= RECORDS SHOWN =
----

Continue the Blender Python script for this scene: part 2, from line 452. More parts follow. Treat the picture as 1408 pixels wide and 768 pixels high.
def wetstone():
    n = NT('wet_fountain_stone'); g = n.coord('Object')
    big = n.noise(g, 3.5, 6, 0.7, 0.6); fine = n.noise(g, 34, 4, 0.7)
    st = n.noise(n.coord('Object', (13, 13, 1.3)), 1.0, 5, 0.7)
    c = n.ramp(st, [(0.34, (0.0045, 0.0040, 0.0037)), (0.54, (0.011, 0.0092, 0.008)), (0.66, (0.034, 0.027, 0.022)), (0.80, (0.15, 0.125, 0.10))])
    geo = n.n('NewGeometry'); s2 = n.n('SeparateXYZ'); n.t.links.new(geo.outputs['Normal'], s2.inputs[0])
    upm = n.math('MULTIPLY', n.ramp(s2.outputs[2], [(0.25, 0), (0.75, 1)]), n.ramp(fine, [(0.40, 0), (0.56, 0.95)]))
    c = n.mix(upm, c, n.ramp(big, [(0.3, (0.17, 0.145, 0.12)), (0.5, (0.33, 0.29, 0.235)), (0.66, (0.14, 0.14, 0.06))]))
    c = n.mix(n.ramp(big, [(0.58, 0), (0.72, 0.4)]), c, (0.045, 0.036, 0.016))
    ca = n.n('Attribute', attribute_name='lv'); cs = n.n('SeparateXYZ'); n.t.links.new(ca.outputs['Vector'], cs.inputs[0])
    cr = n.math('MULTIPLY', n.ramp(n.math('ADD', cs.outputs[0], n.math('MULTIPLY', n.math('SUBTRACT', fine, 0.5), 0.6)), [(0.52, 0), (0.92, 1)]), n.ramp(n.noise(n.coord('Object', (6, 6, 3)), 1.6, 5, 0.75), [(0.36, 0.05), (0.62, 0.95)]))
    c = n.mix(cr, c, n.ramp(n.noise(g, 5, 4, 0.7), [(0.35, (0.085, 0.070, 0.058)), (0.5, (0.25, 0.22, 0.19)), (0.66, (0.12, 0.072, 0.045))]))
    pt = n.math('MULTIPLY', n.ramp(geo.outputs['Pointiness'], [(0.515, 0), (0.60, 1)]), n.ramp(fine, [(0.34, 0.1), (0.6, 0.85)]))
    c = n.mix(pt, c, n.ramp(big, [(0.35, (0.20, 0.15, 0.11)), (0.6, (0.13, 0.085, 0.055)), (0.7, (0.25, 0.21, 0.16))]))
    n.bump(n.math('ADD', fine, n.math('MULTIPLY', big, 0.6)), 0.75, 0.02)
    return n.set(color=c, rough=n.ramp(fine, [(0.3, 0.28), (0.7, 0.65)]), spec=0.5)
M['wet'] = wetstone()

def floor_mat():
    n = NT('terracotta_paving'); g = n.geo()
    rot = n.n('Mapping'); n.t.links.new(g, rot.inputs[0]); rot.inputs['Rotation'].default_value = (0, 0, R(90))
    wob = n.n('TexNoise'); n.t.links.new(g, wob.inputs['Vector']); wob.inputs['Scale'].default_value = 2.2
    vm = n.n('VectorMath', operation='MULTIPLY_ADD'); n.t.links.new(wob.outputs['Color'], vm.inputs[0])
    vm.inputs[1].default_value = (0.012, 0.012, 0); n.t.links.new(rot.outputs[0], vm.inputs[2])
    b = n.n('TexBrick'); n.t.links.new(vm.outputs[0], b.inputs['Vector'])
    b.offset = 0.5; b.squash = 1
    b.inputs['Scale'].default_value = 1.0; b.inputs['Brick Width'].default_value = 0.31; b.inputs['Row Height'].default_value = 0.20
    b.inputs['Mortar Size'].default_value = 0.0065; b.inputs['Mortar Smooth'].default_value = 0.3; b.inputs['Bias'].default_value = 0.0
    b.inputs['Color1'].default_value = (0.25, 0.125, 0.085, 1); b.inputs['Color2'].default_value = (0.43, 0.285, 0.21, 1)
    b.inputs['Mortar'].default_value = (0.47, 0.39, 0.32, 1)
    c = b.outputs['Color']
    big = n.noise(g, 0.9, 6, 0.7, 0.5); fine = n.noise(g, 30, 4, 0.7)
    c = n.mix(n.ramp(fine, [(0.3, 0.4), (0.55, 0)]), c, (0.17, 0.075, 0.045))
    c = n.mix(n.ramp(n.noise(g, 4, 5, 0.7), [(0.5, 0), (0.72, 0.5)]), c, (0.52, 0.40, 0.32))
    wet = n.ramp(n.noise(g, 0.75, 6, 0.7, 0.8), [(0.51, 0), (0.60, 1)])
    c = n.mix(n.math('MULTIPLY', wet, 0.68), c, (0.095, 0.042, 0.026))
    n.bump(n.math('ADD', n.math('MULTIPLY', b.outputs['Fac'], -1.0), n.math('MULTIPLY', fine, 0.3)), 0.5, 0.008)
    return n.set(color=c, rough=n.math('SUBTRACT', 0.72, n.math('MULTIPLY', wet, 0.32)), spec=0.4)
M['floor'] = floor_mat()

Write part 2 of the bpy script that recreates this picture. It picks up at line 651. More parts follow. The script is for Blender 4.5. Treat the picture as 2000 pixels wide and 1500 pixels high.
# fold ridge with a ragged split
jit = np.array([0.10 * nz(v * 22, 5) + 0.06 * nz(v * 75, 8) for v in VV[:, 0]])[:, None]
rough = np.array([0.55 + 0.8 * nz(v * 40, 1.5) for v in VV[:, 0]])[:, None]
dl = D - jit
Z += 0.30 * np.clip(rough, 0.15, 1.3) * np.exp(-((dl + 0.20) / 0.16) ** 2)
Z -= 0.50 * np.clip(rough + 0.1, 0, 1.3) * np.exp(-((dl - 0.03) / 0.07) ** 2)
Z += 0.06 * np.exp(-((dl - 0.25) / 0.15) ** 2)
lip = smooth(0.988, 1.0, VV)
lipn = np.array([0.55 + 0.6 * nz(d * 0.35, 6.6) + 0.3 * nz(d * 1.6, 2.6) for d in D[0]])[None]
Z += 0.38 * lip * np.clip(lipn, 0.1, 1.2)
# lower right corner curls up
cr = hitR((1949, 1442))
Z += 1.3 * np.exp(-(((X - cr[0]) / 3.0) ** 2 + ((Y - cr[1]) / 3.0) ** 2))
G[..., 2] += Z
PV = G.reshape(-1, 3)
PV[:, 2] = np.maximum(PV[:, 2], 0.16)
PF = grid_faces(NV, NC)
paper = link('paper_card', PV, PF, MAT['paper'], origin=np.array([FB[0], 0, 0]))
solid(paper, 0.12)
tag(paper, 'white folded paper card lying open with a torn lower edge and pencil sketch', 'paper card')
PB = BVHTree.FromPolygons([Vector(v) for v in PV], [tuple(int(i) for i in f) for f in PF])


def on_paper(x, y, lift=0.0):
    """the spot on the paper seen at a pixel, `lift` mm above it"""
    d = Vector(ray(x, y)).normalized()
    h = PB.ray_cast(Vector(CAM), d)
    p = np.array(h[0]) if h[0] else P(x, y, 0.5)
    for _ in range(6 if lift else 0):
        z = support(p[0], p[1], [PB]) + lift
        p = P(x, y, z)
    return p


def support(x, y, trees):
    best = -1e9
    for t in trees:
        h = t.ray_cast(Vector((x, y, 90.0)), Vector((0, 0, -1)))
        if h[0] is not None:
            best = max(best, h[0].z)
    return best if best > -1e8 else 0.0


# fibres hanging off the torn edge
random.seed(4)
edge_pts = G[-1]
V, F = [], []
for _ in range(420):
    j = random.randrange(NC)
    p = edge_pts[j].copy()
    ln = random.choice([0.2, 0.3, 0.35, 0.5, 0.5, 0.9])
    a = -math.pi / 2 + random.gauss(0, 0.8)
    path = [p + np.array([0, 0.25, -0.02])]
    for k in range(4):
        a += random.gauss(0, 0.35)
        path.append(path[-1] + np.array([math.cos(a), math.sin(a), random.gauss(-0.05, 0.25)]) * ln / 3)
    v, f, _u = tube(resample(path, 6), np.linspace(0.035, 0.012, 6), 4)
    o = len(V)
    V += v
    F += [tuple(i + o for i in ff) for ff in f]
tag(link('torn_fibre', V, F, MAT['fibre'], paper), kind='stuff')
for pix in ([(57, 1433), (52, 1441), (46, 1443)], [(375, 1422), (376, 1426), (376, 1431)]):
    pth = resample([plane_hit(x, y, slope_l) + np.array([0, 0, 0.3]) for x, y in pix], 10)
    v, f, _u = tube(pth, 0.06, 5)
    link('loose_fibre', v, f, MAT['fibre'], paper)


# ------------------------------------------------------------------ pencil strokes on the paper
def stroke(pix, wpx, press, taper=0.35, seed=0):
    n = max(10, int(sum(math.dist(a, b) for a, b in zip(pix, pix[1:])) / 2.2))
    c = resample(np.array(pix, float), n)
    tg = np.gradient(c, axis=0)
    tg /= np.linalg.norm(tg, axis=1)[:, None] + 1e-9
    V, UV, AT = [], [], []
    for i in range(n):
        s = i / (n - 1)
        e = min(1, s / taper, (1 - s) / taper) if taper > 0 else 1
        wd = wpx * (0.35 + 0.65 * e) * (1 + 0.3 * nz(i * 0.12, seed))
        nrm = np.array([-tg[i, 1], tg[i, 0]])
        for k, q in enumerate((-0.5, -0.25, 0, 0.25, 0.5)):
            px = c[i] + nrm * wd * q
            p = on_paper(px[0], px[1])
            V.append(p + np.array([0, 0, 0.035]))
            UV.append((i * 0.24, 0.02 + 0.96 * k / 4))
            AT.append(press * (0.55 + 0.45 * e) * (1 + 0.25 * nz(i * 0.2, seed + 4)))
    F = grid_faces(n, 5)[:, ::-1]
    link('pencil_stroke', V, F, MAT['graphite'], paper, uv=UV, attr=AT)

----

= YOUR OBJECTIVE =
Look through the material and say how many lines hold "SeparateXYZ". Give the number only.

= ANSWER TO THE TASK =
2